Cada mañana al levantarme me asomo a la ventana. En un balcón de enfrente una mujer, apoyada en la baranda, fuma, meditabunda. Unos balcones más allá hay un hombre que también fuma. Se hallan en una situación como de marginales en su propia casa, sí, pero están disfrutando del chute de nicotina del primer cigarrillo del día, casi mareante, y que lleva de inmediato, según recuerdo, a un estado de ánimo especial, a la contemplación del día por delante desde un punto de vista yo diría claramente que superior. Lo malo es que después venían otros cuarenta cigarrillos, que no proporcionaban absolutamente ningún beneficio ni utilidad sino todo lo contrario, y sólo servían para calmar el mono. ¡Lo dice bien claro Allen Carr!
Con la lucha contra el hábito, y los pensamientos y la melancolía que le provocaba aquella lucha, ganó Vicente Verdú un premio Anagrama de ensayo.
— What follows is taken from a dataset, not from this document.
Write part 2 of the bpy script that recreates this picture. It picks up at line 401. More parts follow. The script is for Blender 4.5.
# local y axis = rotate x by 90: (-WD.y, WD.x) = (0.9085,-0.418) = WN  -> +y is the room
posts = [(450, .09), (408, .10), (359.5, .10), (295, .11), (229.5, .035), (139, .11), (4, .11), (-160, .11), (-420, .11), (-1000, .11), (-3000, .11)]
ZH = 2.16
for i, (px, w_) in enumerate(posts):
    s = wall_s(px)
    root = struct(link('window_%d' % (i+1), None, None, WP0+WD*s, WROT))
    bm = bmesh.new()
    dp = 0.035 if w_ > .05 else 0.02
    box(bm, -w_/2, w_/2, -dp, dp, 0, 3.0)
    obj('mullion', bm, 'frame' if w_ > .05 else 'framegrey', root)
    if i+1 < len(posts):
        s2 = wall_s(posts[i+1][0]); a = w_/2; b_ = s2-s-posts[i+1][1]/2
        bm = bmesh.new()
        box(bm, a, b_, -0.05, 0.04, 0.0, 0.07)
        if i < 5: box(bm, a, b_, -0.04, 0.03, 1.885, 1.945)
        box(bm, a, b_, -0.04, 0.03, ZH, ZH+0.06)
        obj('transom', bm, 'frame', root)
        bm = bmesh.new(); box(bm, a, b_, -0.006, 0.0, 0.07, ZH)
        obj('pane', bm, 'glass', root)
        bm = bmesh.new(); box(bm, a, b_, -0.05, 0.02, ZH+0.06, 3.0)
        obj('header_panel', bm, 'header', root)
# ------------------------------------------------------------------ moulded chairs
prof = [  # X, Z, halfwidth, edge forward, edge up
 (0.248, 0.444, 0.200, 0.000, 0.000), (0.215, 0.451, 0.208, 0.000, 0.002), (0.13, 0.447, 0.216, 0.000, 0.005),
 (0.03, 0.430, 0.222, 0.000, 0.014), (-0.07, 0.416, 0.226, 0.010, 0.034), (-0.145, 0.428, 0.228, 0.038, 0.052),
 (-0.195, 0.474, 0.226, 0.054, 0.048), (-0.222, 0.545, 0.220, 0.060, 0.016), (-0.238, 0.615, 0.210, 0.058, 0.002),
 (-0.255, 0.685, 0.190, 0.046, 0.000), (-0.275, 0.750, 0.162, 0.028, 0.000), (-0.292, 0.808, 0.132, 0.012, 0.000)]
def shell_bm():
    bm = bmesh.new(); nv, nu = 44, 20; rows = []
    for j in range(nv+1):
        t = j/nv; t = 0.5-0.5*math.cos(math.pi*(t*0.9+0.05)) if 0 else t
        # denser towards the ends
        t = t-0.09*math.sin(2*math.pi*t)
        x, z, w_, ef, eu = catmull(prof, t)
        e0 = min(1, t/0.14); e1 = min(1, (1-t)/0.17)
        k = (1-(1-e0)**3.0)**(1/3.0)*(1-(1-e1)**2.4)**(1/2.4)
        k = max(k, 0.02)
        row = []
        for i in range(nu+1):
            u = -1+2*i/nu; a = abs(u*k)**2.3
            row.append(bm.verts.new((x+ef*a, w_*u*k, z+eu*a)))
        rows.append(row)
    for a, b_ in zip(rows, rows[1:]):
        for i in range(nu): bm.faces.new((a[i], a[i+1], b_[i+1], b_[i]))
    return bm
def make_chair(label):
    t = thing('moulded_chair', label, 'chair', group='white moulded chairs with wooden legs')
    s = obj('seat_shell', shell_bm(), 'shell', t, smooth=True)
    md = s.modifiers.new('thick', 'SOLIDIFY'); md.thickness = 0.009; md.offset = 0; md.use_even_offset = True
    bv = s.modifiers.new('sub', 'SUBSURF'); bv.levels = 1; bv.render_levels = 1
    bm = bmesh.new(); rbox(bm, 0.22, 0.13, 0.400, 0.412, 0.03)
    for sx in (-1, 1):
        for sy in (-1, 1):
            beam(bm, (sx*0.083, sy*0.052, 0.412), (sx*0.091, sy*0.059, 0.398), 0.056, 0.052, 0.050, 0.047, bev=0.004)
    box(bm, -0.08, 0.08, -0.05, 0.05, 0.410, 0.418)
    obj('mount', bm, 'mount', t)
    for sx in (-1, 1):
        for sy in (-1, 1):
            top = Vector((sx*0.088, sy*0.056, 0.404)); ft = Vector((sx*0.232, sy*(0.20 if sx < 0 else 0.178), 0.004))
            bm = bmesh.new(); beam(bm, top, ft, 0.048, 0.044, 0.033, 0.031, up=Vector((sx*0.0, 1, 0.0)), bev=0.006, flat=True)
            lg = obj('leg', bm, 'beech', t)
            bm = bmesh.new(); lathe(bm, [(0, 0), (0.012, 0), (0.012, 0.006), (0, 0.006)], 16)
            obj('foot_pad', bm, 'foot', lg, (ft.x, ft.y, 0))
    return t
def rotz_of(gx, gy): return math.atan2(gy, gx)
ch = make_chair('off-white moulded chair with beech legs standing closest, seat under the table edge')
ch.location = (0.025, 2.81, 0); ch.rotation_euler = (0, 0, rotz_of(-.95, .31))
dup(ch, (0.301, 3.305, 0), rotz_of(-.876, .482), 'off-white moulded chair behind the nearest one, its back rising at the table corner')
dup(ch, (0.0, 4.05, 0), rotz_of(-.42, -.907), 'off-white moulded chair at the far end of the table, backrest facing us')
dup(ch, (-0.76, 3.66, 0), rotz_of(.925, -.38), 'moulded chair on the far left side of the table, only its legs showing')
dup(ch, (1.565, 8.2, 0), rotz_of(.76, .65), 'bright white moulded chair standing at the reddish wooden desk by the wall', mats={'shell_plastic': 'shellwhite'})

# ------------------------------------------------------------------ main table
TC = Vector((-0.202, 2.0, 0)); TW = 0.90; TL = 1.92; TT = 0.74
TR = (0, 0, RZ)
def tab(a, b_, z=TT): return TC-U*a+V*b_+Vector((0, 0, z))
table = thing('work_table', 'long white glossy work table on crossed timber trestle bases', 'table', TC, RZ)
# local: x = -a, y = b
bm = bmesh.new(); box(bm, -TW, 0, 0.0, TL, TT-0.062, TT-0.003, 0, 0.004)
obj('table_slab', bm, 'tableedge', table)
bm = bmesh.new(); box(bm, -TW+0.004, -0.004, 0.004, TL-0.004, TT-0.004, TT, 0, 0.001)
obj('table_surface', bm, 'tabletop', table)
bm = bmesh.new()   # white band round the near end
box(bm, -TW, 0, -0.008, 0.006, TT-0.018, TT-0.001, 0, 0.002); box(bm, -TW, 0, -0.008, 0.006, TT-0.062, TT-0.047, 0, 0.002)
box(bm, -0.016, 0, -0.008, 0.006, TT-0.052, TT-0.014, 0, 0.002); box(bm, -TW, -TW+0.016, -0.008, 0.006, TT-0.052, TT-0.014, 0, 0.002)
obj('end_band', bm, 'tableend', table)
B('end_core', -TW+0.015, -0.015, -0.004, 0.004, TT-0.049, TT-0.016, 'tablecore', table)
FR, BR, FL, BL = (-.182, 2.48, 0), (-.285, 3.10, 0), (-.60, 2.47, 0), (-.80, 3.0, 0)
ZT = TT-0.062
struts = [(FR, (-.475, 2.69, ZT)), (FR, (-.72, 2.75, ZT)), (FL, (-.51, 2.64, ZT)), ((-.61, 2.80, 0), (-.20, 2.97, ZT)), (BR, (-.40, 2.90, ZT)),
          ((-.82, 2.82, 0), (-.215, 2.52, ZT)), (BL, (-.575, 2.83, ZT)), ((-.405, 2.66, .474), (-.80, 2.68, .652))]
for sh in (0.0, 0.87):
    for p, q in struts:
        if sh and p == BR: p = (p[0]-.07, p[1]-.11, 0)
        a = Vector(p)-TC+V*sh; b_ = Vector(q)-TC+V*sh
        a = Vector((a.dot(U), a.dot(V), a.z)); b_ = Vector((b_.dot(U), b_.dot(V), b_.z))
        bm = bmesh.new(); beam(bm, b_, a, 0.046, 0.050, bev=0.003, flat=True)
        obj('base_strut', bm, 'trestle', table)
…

El libro contaba el malestar, la sensación de desamparo y las meditaciones que le suscitaba el proceso. No había una sensación de victoria al lograrlo. Era inteligente y melancólico. También sonaba vagamente ridícula tanta cavilación para resolver un tema como aquel.
Pero algo parecido hacía Svevo con su personaje de Zeno Cosini. Sus inútiles esfuerzos por dejar de fumar le daban para reflexionar sobre la vida, sus relaciones y sus hábitos.
Veo por la calle a mucha gente que camina fumando. Y en las puertas de los edificios de oficinas, empleados que han interrumpido el trabajo para «echar un pitillito» más o menos rápidamente. Los entiendo, como a los del balcón de enfrente: es un lapso de tiempo en el que quedan interrumpidas todas las solicitaciones, unos minutos que «roban» y que pasan a solas con sus pensamientos, cosa muy rara.
«Si no han dejado el dañino hábito, yo no les acosaría con más restricciones»
Si no han dejado el dañino hábito, yo no les acosaría con más restricciones. Si se me preguntase, yo diría que se les deje fumar en paz. Ya ellos harán lo que más les convenga. Ya la vida está bastante regulada. Pero en fin, tampoco haría de ello un casus belli.
Es leyenda que en el lecho de muerte Italo Svevo, fumador empedernido como el protagonista de La conciencia de Zeno, pidió a alguien un cigarrillo. Como se lo negaban, argumentó:
-Sería el último…
Pero la última palabra sobre este tema, y la anécdota más significativa, la tuvo Ribeyro, tabaquista empedernido y autor, por cierto, del mejor relato de Cuentos de humo, donde repasa su vida al hilo de las diferentes marcas –Derby, Chester, Pall Mall, Muratti, etcétera—que fumó, y de las anécdotas de su dependencia invencible. En el prólogo a su antología de cuentos, algunos memorables, titulada Silvio en el Rosedal, Bryce Echenique cuenta que en París su venerado Ribeyro vivía, siempre con el pitillo colgando de la comisura de los labios, en un piso de la place du Tertre. Un día, al salir a la ventana y verla ocupada por una manifestación, murmuró:
–¿Qué hace toda esa gente en mi cenicero?